Aquí se reivindica todo lo que los jóvenes aborrecen. A la policía. A Carrie Lam, la jefa ejecutiva. E incluso a Junius Ho, un inquietante legislador que animó a los violentos que zurraron a los jóvenes y cuyo panteón familiar fue profanado después por estos. “En el fondo es un buen hombre”, me susurran cuando sube al escenario. Y se reivindica la salud de Hong Kong frente al cuadro tétrico que denuncia el otro lado. La prensa libre, el sistema judicial independiente, el derecho a manifestarse… La isla conserva hoy todas las libertades heredadas de los británicos porque ha peleado por ellas: siempre que Pekín ha amenazado con una ley inquietante se han llenado las calles y la ley ha acabado en el cajón. “He estado en más de 40 países y en ningún lugar hay más libertad que aquí”, juzga Alicia.

Supuestas implicaciones

Por los altavoces suena 'Imagine', 'We are the world' y otras estomagantes clásicos.
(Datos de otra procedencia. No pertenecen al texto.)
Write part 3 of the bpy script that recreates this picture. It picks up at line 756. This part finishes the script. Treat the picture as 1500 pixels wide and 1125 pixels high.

Muchas solapas con pegatinas que piden darle una oportunidad a la paz. Esto parece una comuna 'hippy'. Están aquí para denunciar la violencia, insisten. El periodista que comparta el teléfono con ellos recibirá en los días siguientes un aluvión de vídeos con activistas zurrando a ciudadanos y arrasando la ciudad o de sus líderes reunidos con diplomáticos que prueban la implicación de fuerzas extranjeras en las protestas. Y coleccionará los de brutalidad policial y evidencias de que Pekín paga a los matones si lo intercambia con un antigubernamental. 

Son dos compartimentos estancos que consultan solo los medios de comunicación afines y llenan cada día el saco de reproches y deudas al cobro. El enamoramiento ciego hacia un bando y la sistemática condena del otro a la invisibilidad o al cliché no ayudan a entender la complejidad del conflicto ni las amenazas que se ciernen sobre Hong Kong. Sabemos ya que esas brechas sociales no se cierran.